Dempsey was attracted to George Fox “because they have a good engineering program. And a good athletic program. They’re one of the best in [NCAA] D-3.”
Dempsey thanked his friends and his family for their support. He is the first member of his family to not only play college sports but go to college.
In his junior year, he won the 800 twice and the 1,600 once and finished third in the Olympic League and 11th in District 3.
Last summer, running for the HIFO Sports Track Club based in Lynnwood, he had a second in the 400, a second and third in the 800 and was part of a first-place 4×800 relay squad. He also finished 14th at the Westside Classic District Cross-Country meet and qualified for the state 2A meet.
In his senior year, he is planning an even bigger jump. He was not shy about saying his goal is to win the state championship in the 800 meters, his speciality. The 800 is an especially tough distance being halfway between a sprint and a distance run.

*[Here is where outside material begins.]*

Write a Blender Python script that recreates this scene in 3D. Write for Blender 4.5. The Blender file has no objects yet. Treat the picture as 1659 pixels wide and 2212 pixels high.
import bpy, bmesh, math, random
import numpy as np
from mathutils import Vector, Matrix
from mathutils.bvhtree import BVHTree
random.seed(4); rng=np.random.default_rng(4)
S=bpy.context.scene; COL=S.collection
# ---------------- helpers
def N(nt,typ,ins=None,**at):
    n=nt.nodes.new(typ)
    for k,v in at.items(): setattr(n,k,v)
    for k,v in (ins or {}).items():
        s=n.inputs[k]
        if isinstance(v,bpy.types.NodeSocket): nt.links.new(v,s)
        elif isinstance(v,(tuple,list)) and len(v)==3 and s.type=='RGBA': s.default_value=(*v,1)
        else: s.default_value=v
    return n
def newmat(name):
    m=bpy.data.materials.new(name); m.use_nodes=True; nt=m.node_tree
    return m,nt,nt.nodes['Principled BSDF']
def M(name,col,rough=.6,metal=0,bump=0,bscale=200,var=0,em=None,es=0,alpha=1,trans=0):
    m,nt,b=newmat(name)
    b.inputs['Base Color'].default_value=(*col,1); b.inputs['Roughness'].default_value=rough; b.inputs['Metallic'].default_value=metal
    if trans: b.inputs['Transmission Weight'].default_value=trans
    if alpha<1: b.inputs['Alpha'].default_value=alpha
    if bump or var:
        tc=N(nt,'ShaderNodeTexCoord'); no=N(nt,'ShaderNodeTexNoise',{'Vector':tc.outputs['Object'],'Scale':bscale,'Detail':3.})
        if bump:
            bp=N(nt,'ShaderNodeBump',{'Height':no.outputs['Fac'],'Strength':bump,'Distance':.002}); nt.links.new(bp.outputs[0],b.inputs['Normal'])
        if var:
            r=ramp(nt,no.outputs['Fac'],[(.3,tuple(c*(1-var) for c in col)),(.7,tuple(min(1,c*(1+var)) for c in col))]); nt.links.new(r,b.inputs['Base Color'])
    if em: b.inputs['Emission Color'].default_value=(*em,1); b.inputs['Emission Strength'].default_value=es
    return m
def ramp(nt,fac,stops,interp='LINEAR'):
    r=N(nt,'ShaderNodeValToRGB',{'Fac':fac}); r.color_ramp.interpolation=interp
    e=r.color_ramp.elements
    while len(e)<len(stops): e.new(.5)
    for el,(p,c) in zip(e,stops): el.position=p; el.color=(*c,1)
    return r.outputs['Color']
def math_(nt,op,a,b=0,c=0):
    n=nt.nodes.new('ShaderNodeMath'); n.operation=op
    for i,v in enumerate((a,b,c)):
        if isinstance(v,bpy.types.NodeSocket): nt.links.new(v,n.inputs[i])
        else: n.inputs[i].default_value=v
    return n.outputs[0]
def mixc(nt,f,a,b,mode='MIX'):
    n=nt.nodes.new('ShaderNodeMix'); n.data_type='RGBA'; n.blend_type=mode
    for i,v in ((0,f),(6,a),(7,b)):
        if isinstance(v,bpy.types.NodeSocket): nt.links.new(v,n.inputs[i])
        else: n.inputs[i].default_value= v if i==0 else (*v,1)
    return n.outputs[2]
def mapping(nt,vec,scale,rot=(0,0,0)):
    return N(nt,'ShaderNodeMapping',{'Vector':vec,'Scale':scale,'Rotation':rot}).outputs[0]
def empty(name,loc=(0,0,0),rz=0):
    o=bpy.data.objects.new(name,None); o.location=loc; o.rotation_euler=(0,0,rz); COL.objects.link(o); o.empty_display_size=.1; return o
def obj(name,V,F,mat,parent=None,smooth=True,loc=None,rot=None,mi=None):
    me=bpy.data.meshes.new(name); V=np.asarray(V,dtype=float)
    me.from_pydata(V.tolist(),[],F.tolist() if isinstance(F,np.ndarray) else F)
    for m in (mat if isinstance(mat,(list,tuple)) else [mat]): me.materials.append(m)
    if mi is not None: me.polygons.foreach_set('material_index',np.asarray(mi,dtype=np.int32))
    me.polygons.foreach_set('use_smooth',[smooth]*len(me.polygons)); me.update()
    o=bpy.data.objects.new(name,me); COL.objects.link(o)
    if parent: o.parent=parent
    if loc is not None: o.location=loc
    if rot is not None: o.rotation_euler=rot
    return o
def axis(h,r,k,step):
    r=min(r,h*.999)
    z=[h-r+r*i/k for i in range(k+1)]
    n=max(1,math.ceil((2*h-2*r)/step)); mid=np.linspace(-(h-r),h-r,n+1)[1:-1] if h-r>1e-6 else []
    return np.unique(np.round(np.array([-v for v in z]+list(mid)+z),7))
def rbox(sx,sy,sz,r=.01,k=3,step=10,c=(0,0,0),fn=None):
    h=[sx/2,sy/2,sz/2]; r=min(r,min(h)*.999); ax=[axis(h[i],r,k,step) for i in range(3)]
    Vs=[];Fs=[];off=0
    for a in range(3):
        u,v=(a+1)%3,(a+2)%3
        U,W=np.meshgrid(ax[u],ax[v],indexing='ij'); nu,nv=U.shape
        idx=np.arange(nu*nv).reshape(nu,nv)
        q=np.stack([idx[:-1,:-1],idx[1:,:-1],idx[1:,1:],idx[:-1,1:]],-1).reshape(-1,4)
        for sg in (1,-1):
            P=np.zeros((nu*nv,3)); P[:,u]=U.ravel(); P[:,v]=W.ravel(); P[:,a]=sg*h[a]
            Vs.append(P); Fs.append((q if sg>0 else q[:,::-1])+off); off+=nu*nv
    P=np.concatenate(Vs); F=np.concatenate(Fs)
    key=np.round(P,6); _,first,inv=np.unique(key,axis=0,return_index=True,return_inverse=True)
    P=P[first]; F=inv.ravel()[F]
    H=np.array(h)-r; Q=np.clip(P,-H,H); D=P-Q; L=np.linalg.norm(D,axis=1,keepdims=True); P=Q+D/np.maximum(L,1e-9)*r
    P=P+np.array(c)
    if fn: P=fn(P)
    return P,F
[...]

It’s not an unrealistic goal. Dempsey will get his first shot to post his first 800 time of the spring and see how it compares to the rest of the state at the Roughriders’ first track meet of the year at Olympic on Thursday. Port Angeles then hosts an Olympic League meet on Saturday. His top time last year was 1 minute, 58.08 seconds, a big jump from his sophomore top time of 2:13.38. No one has come close to cracking 2 minutes so far this spring, and the top times last year were in the 1:53-1:54 range.